(SHORT EXERCISE):
Restrict the output to the lines below starting at the one that contains "at line 571." and ending at the one that contains "10).build('screw', 'slot', bx)", and restate them word for word, both ends included.

(MATERIALS PROVIDED):
↓↓↓
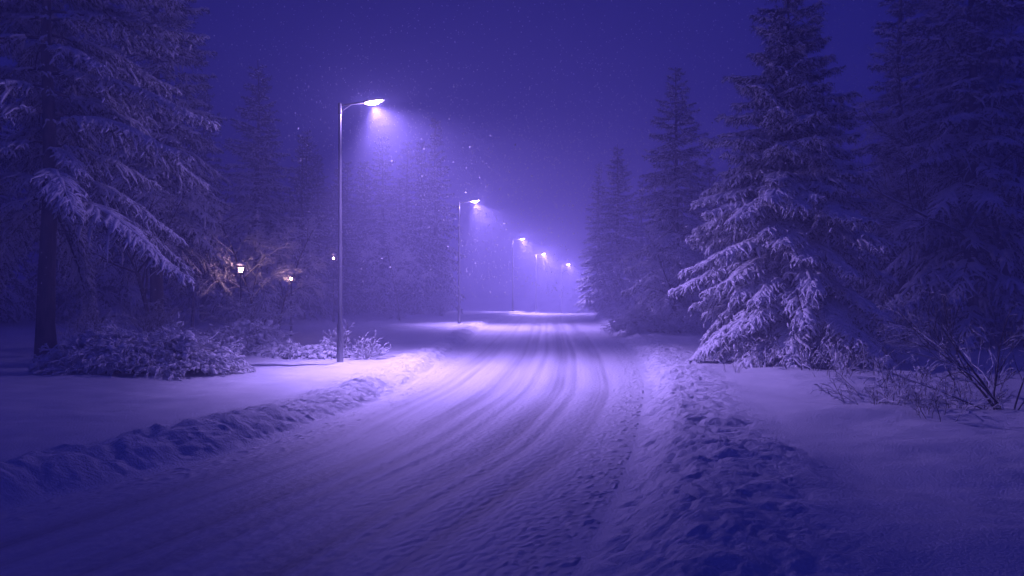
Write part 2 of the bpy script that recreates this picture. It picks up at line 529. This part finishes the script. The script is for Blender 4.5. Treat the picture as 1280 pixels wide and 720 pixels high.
↑↑↑
↓↓↓
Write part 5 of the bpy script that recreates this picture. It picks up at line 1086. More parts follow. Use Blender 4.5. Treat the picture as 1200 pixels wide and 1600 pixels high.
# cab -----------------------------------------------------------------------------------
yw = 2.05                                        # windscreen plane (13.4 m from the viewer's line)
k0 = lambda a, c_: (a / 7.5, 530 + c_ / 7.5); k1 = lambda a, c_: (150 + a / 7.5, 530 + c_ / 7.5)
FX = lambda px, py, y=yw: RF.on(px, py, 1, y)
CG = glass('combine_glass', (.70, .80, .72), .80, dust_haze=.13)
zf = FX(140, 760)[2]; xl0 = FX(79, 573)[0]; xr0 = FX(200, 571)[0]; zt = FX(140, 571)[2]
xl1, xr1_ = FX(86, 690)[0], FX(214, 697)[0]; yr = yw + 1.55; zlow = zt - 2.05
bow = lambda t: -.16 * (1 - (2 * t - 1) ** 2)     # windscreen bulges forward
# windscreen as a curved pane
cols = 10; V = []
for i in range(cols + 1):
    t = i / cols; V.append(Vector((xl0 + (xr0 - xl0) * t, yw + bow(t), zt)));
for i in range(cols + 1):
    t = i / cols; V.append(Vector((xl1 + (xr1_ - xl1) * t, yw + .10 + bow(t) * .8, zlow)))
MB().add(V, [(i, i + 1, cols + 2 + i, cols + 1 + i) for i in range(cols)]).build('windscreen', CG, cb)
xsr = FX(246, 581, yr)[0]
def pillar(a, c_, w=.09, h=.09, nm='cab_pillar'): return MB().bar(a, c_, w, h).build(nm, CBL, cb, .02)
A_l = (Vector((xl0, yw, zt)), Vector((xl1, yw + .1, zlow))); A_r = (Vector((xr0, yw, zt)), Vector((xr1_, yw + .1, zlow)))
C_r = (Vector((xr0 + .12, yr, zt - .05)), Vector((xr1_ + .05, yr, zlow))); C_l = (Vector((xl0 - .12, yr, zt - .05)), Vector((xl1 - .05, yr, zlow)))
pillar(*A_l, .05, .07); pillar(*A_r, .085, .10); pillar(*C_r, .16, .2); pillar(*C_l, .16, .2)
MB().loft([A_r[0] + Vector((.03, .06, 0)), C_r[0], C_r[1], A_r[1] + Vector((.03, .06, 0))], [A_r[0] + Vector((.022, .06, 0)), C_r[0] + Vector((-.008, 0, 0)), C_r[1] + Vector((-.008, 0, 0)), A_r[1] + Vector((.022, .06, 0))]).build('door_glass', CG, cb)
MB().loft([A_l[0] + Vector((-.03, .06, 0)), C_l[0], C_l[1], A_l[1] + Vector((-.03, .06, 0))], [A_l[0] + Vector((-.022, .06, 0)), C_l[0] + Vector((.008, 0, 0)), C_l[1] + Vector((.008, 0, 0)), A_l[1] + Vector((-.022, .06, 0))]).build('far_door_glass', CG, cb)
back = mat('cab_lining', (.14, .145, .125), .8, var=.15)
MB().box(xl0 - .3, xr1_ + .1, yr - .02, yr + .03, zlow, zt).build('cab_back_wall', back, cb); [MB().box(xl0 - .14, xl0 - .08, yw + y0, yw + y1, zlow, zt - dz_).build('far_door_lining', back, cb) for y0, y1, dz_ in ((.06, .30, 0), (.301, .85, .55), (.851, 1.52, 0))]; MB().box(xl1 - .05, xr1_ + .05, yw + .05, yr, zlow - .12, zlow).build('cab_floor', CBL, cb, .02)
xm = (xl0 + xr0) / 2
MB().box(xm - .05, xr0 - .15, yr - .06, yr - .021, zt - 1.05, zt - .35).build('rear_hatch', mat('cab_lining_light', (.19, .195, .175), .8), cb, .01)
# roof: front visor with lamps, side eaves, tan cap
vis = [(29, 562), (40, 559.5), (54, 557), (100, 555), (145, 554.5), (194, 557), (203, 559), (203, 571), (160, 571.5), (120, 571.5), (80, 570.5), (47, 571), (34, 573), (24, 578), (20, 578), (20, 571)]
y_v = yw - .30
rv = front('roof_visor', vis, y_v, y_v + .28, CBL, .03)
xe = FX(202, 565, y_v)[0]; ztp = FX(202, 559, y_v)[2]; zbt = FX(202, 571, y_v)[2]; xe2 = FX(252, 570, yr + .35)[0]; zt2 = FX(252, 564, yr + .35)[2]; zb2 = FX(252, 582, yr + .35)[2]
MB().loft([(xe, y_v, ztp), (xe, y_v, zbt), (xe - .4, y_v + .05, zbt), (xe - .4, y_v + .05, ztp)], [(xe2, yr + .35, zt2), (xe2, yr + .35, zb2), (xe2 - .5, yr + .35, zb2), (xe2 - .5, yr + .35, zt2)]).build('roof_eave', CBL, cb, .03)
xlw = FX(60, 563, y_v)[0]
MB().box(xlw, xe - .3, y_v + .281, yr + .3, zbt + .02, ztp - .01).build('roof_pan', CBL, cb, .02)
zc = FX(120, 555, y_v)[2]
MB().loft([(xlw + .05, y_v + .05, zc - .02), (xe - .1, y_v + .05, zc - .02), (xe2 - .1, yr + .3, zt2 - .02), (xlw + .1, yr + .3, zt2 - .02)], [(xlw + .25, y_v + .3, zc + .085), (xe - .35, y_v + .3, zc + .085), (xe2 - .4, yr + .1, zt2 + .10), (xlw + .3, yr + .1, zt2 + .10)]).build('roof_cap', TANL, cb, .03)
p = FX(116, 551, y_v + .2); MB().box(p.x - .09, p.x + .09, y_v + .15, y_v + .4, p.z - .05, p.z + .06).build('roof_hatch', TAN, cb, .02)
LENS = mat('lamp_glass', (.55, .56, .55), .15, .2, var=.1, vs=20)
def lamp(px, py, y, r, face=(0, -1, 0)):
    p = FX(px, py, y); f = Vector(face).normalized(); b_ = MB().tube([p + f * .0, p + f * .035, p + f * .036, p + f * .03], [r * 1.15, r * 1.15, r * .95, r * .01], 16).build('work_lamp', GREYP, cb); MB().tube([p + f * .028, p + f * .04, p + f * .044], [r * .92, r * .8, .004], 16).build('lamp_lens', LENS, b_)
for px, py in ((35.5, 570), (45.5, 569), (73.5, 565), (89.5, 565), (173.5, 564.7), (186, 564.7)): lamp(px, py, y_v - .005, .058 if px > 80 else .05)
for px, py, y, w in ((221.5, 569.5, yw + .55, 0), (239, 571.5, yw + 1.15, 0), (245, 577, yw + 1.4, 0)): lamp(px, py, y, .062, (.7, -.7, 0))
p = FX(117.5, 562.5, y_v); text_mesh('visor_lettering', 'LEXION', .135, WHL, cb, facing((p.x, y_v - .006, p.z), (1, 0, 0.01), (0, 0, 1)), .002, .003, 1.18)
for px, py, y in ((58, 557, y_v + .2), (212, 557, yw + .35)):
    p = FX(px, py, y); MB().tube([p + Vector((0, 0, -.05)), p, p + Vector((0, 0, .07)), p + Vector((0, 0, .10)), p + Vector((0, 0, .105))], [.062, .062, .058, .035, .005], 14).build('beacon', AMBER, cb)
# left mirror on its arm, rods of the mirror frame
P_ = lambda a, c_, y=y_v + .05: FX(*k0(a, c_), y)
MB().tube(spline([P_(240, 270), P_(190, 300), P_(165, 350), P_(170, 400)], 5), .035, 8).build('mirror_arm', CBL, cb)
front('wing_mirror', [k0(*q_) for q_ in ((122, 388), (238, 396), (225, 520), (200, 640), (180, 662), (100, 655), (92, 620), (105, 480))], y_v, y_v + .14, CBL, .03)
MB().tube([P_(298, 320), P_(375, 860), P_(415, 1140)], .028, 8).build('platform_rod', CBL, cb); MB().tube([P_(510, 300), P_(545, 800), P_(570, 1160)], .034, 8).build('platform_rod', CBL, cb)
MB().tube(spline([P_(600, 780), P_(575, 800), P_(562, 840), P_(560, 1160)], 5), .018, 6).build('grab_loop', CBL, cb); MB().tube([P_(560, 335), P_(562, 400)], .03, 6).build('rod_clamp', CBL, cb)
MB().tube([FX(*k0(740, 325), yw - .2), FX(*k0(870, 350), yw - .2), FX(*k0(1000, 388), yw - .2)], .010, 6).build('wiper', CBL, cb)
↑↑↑
↓↓↓
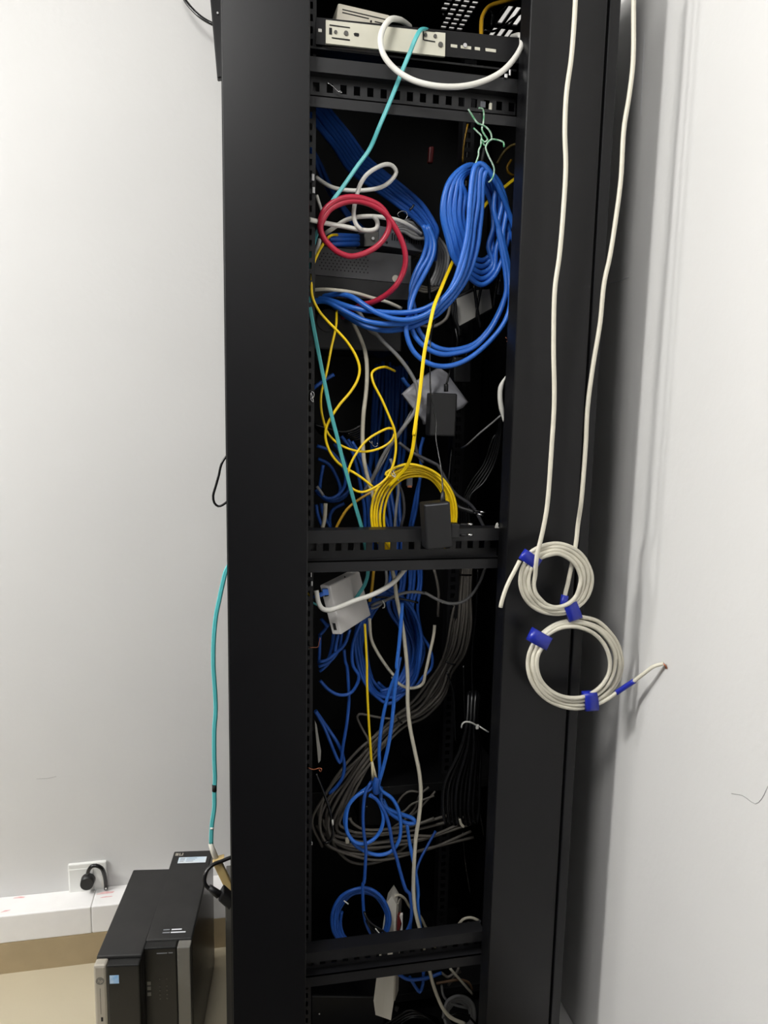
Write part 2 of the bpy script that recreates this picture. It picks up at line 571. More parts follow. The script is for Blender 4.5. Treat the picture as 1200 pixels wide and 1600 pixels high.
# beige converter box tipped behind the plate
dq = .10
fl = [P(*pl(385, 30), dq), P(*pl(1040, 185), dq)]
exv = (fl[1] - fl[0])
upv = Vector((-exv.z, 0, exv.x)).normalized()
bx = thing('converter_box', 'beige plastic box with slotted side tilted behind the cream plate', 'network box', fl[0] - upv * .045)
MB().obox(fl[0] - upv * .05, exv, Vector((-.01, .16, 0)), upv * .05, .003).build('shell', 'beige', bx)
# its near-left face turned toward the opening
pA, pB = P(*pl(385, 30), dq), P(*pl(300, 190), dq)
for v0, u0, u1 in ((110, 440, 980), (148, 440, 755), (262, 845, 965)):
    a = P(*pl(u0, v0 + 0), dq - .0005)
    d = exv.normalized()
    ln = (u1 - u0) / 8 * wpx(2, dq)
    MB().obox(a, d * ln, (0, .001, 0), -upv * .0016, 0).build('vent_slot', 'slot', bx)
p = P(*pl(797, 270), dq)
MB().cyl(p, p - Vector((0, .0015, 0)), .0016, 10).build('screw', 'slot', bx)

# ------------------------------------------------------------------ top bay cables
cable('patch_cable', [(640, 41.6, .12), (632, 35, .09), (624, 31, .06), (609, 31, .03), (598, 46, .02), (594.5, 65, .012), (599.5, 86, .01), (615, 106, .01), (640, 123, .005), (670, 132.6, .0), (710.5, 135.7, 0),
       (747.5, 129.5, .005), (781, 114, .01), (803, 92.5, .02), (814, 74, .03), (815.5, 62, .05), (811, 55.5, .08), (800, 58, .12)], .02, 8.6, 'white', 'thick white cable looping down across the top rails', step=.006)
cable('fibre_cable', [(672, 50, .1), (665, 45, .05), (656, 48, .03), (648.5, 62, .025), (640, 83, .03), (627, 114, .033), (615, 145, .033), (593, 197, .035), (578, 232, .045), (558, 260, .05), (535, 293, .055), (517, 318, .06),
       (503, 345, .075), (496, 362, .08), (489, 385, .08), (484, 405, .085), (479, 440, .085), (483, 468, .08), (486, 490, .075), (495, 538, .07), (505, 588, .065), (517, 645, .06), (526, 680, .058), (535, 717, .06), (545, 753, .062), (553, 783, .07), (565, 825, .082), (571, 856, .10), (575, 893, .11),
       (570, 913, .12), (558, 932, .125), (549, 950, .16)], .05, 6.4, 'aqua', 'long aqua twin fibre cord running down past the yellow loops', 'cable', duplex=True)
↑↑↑
(SOLUTION TO THIS EXERCISE):
Write part 2 of the bpy script that recreates this picture. It picks up at line 571. More parts follow. The script is for Blender 4.5. Treat the picture as 1200 pixels wide and 1600 pixels high.
# beige converter box tipped behind the plate
dq = .10
fl = [P(*pl(385, 30), dq), P(*pl(1040, 185), dq)]
exv = (fl[1] - fl[0])
upv = Vector((-exv.z, 0, exv.x)).normalized()
bx = thing('converter_box', 'beige plastic box with slotted side tilted behind the cream plate', 'network box', fl[0] - upv * .045)
MB().obox(fl[0] - upv * .05, exv, Vector((-.01, .16, 0)), upv * .05, .003).build('shell', 'beige', bx)
# its near-left face turned toward the opening
pA, pB = P(*pl(385, 30), dq), P(*pl(300, 190), dq)
for v0, u0, u1 in ((110, 440, 980), (148, 440, 755), (262, 845, 965)):
    a = P(*pl(u0, v0 + 0), dq - .0005)
    d = exv.normalized()
    ln = (u1 - u0) / 8 * wpx(2, dq)
    MB().obox(a, d * ln, (0, .001, 0), -upv * .0016, 0).build('vent_slot', 'slot', bx)
p = P(*pl(797, 270), dq)
MB().cyl(p, p - Vector((0, .0015, 0)), .0016, 10).build('screw', 'slot', bx)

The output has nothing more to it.